• _Instructions for the task_: Write out, word for word, every line from the first one through the line that holds "SC.camera = camo", and nothing else; skip the pictures.

• _Supplied data_:
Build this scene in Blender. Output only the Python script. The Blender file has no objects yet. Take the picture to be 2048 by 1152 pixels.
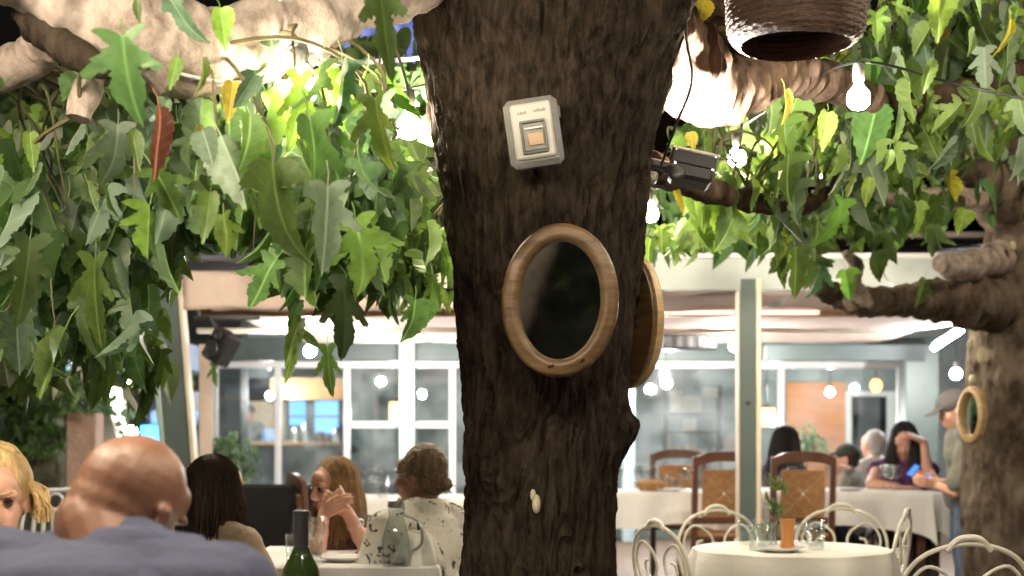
import bpy, math, random
from mathutils import Vector, Matrix, noise, Euler
from mathutils.geometry import tessellate_polygon

# ------------------------------------------------------------------ camera, world, sun, exposure
SC = bpy.context.scene
COL = SC.collection
F, CX, HY, CH = 2800.0, 1024.0, 875.0, 1.25       # focal length in photo pixels, principal column, horizon row, eye height
cam = bpy.data.cameras.new('camera')
cam.sensor_width = 36.0
cam.lens = 36.0 * F / 2048.0
cam.shift_y = (HY - 576.0) / 2048.0
cam.clip_start, cam.clip_end = 0.05, 500.0
cam.dof.use_dof = True
cam.dof.focus_distance = 3.9
cam.dof.aperture_fstop = 3.2
camo = bpy.data.objects.new('camera', cam)
camo.location = (0, 0, CH)
camo.rotation_euler = (math.radians(90), 0, 0)
COL.objects.link(camo)
SC.camera = camo

W = bpy.data.worlds.new('World')
SC.world = W
W.use_nodes = True
wn = W.node_tree
for n in list(wn.nodes): wn.nodes.remove(n)
sky = wn.nodes.new('ShaderNodeTexSky')
sky.sky_type = 'NISHITA'
sky.sun_disc = False
sky.sun_elevation = math.radians(-4.0)
sky.sun_rotation = math.radians(200)
bg = wn.nodes.new('ShaderNodeBackground')
bg.inputs['Strength'].default_value = 0.15
wo = wn.nodes.new('ShaderNodeOutputWorld')
wn.links.new(sky.outputs[0], bg.inputs[0])
wn.links.new(bg.outputs[0], wo.inputs[0])

sl = bpy.data.lights.new('sun', 'SUN')
sl.energy = 0.02
sl.angle = math.radians(10)
sl.color = (0.75, 0.85, 1.0)
so = bpy.data.objects.new('sun', sl)
so.rotation_euler = (math.radians(50), 0, math.radians(20))
so.location = (0, 0, 12)
COL.objects.link(so)

vs = SC.view_settings
vs.view_transform = 'Standard'
vs.look = 'None'
vs.gamma = 1.0
vs.exposure = 1.5
vs.use_curve_mapping = False
SC.render.engine = 'CYCLES'
SC.cycles.use_denoising = True
try: SC.cycles.denoiser = 'OPENIMAGEDENOISE'
except Exception: pass
SC.cycles.max_bounces = 7
SC.cycles.diffuse_bounces = 3
SC.cycles.glossy_bounces = 3
SC.cycles.transmission_bounces = 6
SC.cycles.transparent_max_bounces = 16
SC.cycles.sample_clamp_indirect = 6.0
SC.cycles.use_light_tree = True
SC.cycles.caustics_reflective = False
SC.cycles.caustics_refractive = False

def at(px, py, Y):
    """world point seen at photo pixel (px, py) at distance Y"""
    return Vector(((px - CX) * Y / F, Y, CH + (HY - py) * Y / F))

rnd = random.Random(7)
PI = math.pi

# ------------------------------------------------------------------ materials
MATS = {}
def mat(name, col, rough=0.6, metal=0.0, var=0.25, scale=6.0, bump=0.15, bscale=40.0, stretch=(1, 1, 1), spec=0.5,
        emis=None, estr=0.0, coat=0.0, objrand=0.0, trans=0.0, subs=0.0, col2=None):
    if name in MATS: return MATS[name]
    m = bpy.data.materials.new(name)
    m.use_nodes = True
    nt = m.node_tree
    b = nt.nodes['Principled BSDF']
    b.inputs['Roughness'].default_value = rough
    b.inputs['Metallic'].default_value = metal
    b.inputs['Specular IOR Level'].default_value = spec
    if coat: b.inputs['Coat Weight'].default_value = coat
    if subs:
        b.inputs['Subsurface Weight'].default_value = subs
        b.inputs['Subsurface Radius'].default_value = (0.012, 0.005, 0.003)
        b.inputs['Subsurface Scale'].default_value = 1.0
    tc = nt.nodes.new('ShaderNodeTexCoord')
    mp = nt.nodes.new('ShaderNodeMapping')
    mp.inputs['Scale'].default_value = stretch
    nt.links.new(tc.outputs['Object'], mp.inputs['Vector'])
    n1 = nt.nodes.new('ShaderNodeTexNoise')
    n1.inputs['Scale'].default_value = scale
    n1.inputs['Detail'].default_value = 6
    n1.inputs['Roughness'].default_value = 0.65
    nt.links.new(mp.outputs[0], n1.inputs['Vector'])
    rp = nt.nodes.new('ShaderNodeValToRGB')
    rp.color_ramp.elements[0].position = 0.3
    rp.color_ramp.elements[1].position = 0.72
    c2 = col2 if col2 else tuple(min(1, c * (1 + var)) for c in col)
    c1 = tuple(c * (1 - var) for c in col)
    rp.color_ramp.elements[0].color = (*c1, 1)
    rp.color_ramp.elements[1].color = (*c2, 1)
    nt.links.new(n1.outputs['Fac'], rp.inputs[0])
    cout = rp.outputs[0]
    if objrand:
        oi = nt.nodes.new('ShaderNodeObjectInfo')
        hs = nt.nodes.new('ShaderNodeHueSaturation')
        mr = nt.nodes.new('ShaderNodeMapRange')
        mr.inputs['To Min'].default_value = 1 - objrand
        mr.inputs['To Max'].default_value = 1 + objrand
        nt.links.new(oi.outputs['Random'], mr.inputs[0])
        nt.links.new(mr.outputs[0], hs.inputs['Value'])
        nt.links.new(cout, hs.inputs['Color'])
        cout = hs.outputs[0]
    nt.links.new(cout, b.inputs['Base Color'])
    if bump:
        n2 = nt.nodes.new('ShaderNodeTexNoise')
        n2.inputs['Scale'].default_value = bscale
        n2.inputs['Detail'].default_value = 5
        nt.links.new(mp.outputs[0], n2.inputs['Vector'])
        bp = nt.nodes.new('ShaderNodeBump')
        bp.inputs['Strength'].default_value = bump
        bp.inputs['Distance'].default_value = 0.02
        nt.links.new(n2.outputs['Fac'], bp.inputs['Height'])
        nt.links.new(bp.outputs[0], b.inputs['Normal'])
    if emis:
        b.inputs['Emission Color'].default_value = (*emis, 1)
        b.inputs['Emission Strength'].default_value = estr
    MATS[name] = m
    return m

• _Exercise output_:
Build this scene in Blender. Output only the Python script. The Blender file has no objects yet. Take the picture to be 2048 by 1152 pixels.
import bpy, math, random
from mathutils import Vector, Matrix, noise, Euler
from mathutils.geometry import tessellate_polygon

# ------------------------------------------------------------------ camera, world, sun, exposure
SC = bpy.context.scene
COL = SC.collection
F, CX, HY, CH = 2800.0, 1024.0, 875.0, 1.25       # focal length in photo pixels, principal column, horizon row, eye height
cam = bpy.data.cameras.new('camera')
cam.sensor_width = 36.0
cam.lens = 36.0 * F / 2048.0
cam.shift_y = (HY - 576.0) / 2048.0
cam.clip_start, cam.clip_end = 0.05, 500.0
cam.dof.use_dof = True
cam.dof.focus_distance = 3.9
cam.dof.aperture_fstop = 3.2
camo = bpy.data.objects.new('camera', cam)
camo.location = (0, 0, CH)
camo.rotation_euler = (math.radians(90), 0, 0)
COL.objects.link(camo)
SC.camera = camo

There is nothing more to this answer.